Rz. 79

Das Anrechnungsverfahren vollzieht sich dergestalt, dass der Wert der Zuwendung dem Nachlasswert hinzugerechnet und ein sog. Anrechnungsnachlass gebildet wird. Anschließend wird der Vorempfang von dem aus dem Anrechnungsnachlass bestimmten Pflichtteil in voller Höhe abgezogen. Im Gegensatz zur Bildung des Ausgleichungsnachlasses wird der Anrechnungsnachlass nicht durch Hinzurechnung aller anrechnungspflichtigen Zuwendungen gebildet, sondern für jeden Pflichtteilsberechtigten, der eine anrechenbare Zuwendung erhalten hat, wird eine gesonderte Berechnung durchgeführt.[124] Es kommt hier auch nicht wie bei der Ausgleichung zu einem Abzug des Ehegattenanteils.

 

Rz. 80

Nach der Bildung des Anrechnungsnachlasses ist der gesetzliche Erbteil des Pflichtteilsberechtigten unter Berücksichtigung von § 2310 BGB und § 1371 BGB zu ermitteln und daraus der sog. Anrechnungspflichtteil zu bestimmen. Von dem so ermittelten Anrechnungspflichtteil ist die Zuwendung abzuziehen, die dem realen Nachlass ursprünglich hinzugerechnet wurde.

 

Rz. 81

Gemäß § 2315 Abs. 2 S. 2 BGB ist auch bei der Anrechnung auf den Pflichtteil der Wert der Zuwendung zum Zeitpunkt des Empfangs maßgeblich,[125] sofern der Erblasser bei der Zuwendung nicht bestimmt hat, dass der Wert im Zeitpunkt des Erbfalls maßgeblich sein soll.[126] Bei der Ermittlung des Werts ist die Geldentwertung bzw. der Kaufkraftschwund zu berücksichtigen.
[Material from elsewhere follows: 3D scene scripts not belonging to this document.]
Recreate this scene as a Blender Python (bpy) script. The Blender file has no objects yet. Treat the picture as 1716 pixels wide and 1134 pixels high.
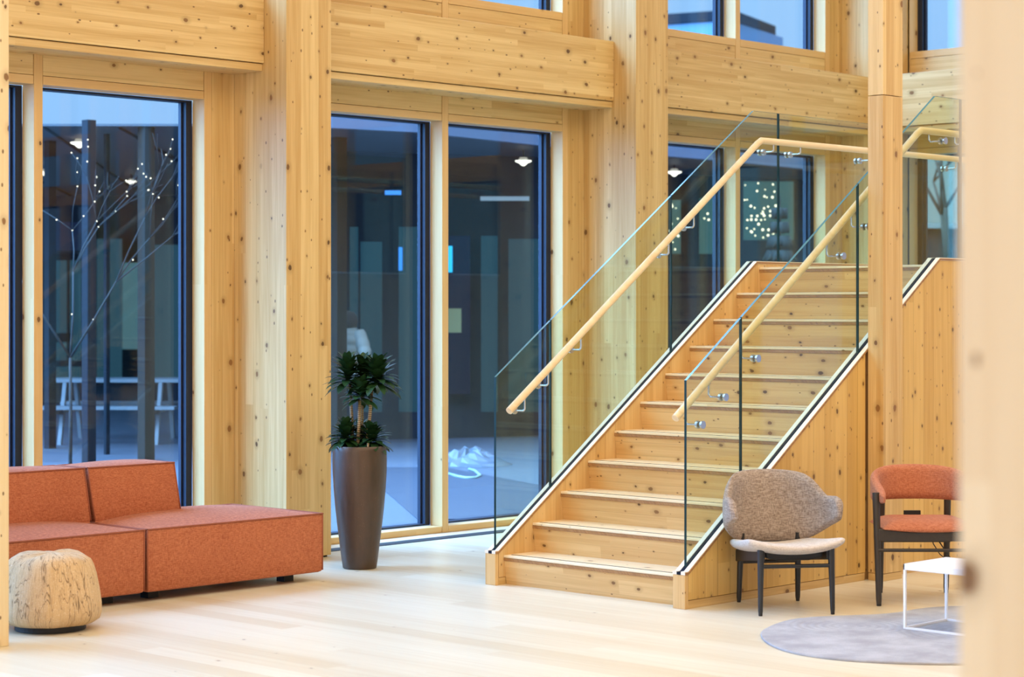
import bpy, bmesh, math, random
from mathutils import Vector, Matrix
PI = math.pi
random.seed(7)
sc = bpy.context.scene
COL = sc.collection

# ------------------------------------------------------------------ camera
CAM_A, CAM_H, CAM_F = 0.7643, 1.5953, 3524.25        # heading, height, focal length in pixels of a 1716 wide frame
cd = bpy.data.cameras.new('camera'); cam = bpy.data.objects.new('camera', cd); COL.objects.link(cam)
cam.location = (0, 0, CAM_H); cam.rotation_euler = (PI/2, 0, CAM_A - PI/2)
cd.sensor_width = 36.0; cd.lens = CAM_F*36/1716; cd.shift_y = -49.6/1716
cd.clip_start = .05; cd.clip_end = 500
cd.dof.use_dof = True; cd.dof.focus_distance = 12.4; cd.dof.aperture_fstop = 3.1
sc.camera = cam
# ------------------------------------------------------------------ sky
W = bpy.data.worlds.new('World'); sc.world = W; W.use_nodes = True
wn = W.node_tree.nodes; wl = W.node_tree.links; wn.clear()
wo = wn.new('ShaderNodeOutputWorld'); wb = wn.new('ShaderNodeBackground')
wt = wn.new('ShaderNodeTexCoord'); wx = wn.new('ShaderNodeSeparateXYZ')
wl.new(wt.outputs['Generated'], wx.inputs[0])
wr = wn.new('ShaderNodeValToRGB')
for e, (p, c) in zip([wr.color_ramp.elements[0], wr.color_ramp.elements[1]], [(0.0, (.30, .55, .95, 1)), (.75, (1.5, 2.2, 3.3, 1))]):
    e.position = p; e.color = c
e = wr.color_ramp.elements.new(.22); e.color = (.36, .64, 1.0, 1)
wl.new(wx.outputs['Z'], wr.inputs[0]); wd_ = wn.new('ShaderNodeVectorMath'); wd_.operation = 'DOT_PRODUCT'; wd_.inputs[1].default_value = Vector((-.80, .42, .43)).normalized()
wl.new(wt.outputs['Generated'], wd_.inputs[0])
wg = wn.new('ShaderNodeMapRange'); wg.interpolation_type = 'SMOOTHSTEP'; wl.new(wd_.outputs['Value'], wg.inputs[0])
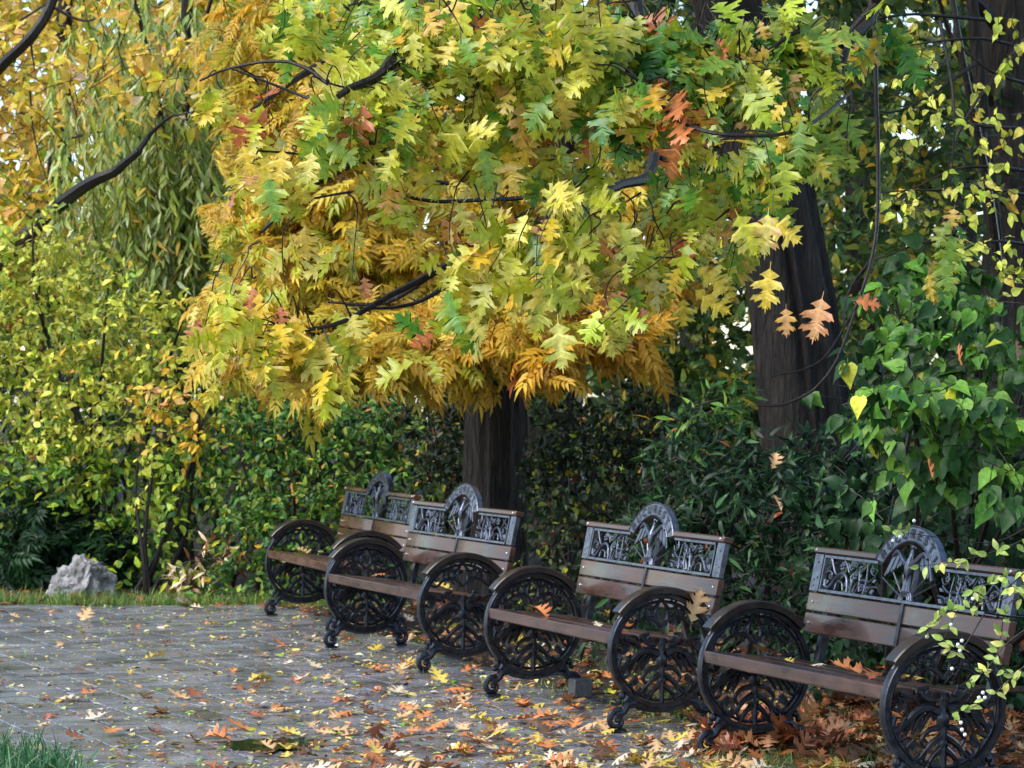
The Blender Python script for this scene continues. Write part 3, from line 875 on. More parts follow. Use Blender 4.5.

Der Wert des Gegenstands zum Zeitpunkt der Zuwendung ist auf den Zeitpunkt des Erbfalls hochzurechnen. Für die Bemessung des Kaufkraftschwundes ist der Lebenshaltungskostenindex heranzuziehen.[127] Es besteht aber grundsätzlich auch die Möglichkeit, dass der Erblasser einen bestimmten Wert vorgibt oder bspw. die Berücksichtigung des Lebenshaltungskostenindex ausschließt. Die Anrechnung auf den Pflichtteil vollzieht sich im Einzelnen unter Berücksichtigung des Lebenshaltungskostenindex wie folgt.

 

Beispiel

Der verwitwete Erblasser E verstirbt 2004 und hinterlässt die Abkömmlinge K1 und K2. E hat K1 testamentarisch zum Alleinerben eingesetzt. K2 hatte von E bereits 1984 ein Vorempfang im Wert von 20.000 EUR erhalten mit der Bestimmung, dass sich K2 den Wert auf seinen Pflichtteilsanspruch anrechnen lassen muss. Der Wert des Nachlasses beträgt 500.000 EUR. Wie hoch ist der Pflichtteilsanspruch von K2?

Lösung

Es ist nun zunächst der Anrechnungsnachlass zu bilden, indem die Vorempfänge des K2 (inflationsbereinigt) zum realen Nachlass hinzuaddiert werden:

 
Tatsächlicher Nachlasswert 500.000,00 EUR
Bildung des fiktiven Nachlasses 20.000,00 EUR
dividiert durch 68,4 und multipliziert mit 98,5[128] 28.801,17 EUR
ergibt einen Anrechnungsnachlass von 528.801,17 EUR

Die Pflichtteilsquote von K2 beträgt ¼. Von dem so errechneten Anrechnungspflichtteil ist der Vorempfang abzuziehen:

 
¼ Pflichtteilsquote 132.200,29 EUR
abzüglich Vorempfang 28.801,17 EUR
ergibt einen Pflichtteil von 103.399,12 EUR
[124] Palandt/Weidlich, § 2315 Rn 7; MüKo/Lange, § 2315 Rn 11.
[125] Maßgebend ist hierbei auch der Wert zum Zeitpunkt der Vornahme der Leistung, nicht aber zur Zeit des Leistungsversprechens. Bei Grundstücken ist dies der Tag der Eintragung ins Grundbuch BGH NJW 1975, 2292.
[126] OLG Nürnberg ZEV 2006, 361.
[127] BGH NJW 1975, 2292; BGHZ 61, 385.
[128] Indexzahlen 2005 = 100: Abgedruckt in Palandt/Brudermüller, § 1376 Rn 31.